▸ **DO THIS**: Search the data for the string "build" and gather each line it is in.

== == ==

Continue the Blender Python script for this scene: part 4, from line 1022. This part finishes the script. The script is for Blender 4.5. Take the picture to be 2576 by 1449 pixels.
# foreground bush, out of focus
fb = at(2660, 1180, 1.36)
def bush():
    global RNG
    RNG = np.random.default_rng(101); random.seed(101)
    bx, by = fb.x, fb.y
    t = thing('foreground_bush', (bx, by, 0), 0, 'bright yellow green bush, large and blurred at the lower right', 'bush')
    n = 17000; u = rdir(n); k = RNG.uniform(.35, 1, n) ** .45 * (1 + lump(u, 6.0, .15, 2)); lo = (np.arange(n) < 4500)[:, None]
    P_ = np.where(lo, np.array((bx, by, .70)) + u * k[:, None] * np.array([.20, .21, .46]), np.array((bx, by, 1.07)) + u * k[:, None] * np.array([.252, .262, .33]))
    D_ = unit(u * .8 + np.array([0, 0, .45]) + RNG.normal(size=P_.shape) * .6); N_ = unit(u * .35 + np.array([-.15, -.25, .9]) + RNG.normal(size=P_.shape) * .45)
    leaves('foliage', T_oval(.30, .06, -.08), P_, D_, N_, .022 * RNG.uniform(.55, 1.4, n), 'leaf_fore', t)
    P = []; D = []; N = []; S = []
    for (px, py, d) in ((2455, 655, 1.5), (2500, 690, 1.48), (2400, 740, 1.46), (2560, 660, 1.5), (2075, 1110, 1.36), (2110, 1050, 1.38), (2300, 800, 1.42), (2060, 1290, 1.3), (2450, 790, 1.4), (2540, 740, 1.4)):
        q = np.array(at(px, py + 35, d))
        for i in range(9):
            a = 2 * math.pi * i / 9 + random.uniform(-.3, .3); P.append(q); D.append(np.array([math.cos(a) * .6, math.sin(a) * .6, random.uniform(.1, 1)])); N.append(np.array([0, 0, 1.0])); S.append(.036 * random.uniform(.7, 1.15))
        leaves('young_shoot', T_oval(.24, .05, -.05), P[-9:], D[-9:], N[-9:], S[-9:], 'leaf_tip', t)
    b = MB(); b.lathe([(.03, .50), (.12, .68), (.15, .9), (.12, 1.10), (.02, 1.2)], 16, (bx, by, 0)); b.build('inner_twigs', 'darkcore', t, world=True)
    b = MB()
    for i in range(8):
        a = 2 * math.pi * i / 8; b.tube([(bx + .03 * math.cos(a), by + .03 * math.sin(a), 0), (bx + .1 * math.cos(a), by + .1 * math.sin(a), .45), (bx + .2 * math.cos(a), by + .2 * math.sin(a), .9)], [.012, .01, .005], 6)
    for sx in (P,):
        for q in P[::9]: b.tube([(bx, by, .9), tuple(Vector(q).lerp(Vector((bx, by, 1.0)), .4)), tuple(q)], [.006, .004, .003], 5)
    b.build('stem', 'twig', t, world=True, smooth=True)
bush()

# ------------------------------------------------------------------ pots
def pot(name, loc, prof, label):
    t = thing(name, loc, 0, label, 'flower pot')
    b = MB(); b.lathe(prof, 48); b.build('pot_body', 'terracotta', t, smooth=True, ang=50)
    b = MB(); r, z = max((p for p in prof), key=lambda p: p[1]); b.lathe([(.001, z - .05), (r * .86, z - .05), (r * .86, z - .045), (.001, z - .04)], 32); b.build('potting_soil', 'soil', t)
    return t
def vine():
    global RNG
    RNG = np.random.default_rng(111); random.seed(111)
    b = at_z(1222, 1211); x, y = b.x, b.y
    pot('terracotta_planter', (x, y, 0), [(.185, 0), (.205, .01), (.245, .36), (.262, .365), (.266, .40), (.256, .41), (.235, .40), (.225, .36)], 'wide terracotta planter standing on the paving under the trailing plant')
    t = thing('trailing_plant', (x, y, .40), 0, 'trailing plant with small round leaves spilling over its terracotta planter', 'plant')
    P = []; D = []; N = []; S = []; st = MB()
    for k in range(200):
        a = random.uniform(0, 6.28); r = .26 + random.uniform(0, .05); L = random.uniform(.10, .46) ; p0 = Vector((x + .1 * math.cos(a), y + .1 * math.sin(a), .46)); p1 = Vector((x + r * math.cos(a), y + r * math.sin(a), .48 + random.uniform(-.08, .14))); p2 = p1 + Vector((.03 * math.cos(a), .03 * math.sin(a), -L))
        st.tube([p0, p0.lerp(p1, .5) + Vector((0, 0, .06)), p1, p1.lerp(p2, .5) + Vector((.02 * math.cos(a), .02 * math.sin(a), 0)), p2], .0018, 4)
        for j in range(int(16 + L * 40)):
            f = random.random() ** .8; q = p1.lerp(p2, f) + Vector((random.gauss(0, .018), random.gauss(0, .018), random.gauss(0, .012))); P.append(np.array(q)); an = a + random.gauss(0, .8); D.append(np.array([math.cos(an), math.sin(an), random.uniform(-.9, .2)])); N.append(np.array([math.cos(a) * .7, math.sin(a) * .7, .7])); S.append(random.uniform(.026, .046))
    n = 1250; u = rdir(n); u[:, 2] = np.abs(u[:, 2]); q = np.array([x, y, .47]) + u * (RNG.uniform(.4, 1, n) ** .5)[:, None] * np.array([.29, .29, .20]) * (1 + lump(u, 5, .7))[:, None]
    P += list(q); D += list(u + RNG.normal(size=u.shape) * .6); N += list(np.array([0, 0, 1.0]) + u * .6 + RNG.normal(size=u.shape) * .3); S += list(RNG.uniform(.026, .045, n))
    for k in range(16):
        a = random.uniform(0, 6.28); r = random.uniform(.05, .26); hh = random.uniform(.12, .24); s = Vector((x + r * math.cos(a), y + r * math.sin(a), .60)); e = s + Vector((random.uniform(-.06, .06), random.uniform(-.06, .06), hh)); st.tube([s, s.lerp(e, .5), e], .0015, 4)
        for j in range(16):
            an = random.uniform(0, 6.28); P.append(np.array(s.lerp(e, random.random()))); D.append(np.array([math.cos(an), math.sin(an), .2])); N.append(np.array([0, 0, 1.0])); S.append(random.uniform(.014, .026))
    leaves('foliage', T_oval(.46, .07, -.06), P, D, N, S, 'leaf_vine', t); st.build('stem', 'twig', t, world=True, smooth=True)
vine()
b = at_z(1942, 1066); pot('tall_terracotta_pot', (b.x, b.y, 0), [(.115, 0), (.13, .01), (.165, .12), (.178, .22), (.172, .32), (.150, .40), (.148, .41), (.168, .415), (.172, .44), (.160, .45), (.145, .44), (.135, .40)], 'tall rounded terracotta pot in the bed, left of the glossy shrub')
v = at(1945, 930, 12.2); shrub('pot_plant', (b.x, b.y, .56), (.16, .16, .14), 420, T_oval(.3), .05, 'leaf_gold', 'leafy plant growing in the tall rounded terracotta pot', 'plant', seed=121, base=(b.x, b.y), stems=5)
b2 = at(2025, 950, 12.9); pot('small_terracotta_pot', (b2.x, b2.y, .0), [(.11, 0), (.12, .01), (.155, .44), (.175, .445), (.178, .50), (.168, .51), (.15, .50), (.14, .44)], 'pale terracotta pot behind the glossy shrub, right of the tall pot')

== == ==

▸ **FINISHED ANSWER**:
    b = MB(); b.lathe([(.03, .50), (.12, .68), (.15, .9), (.12, 1.10), (.02, 1.2)], 16, (bx, by, 0)); b.build('inner_twigs', 'darkcore', t, world=True)
    b.build('stem', 'twig', t, world=True, smooth=True)
    b = MB(); b.lathe(prof, 48); b.build('pot_body', 'terracotta', t, smooth=True, ang=50)
    b = MB(); r, z = max((p for p in prof), key=lambda p: p[1]); b.lathe([(.001, z - .05), (r * .86, z - .05), (r * .86, z - .045), (.001, z - .04)], 32); b.build('potting_soil', 'soil', t)
    leaves('foliage', T_oval(.46, .07, -.06), P, D, N, S, 'leaf_vine', t); st.build('stem', 'twig', t, world=True, smooth=True)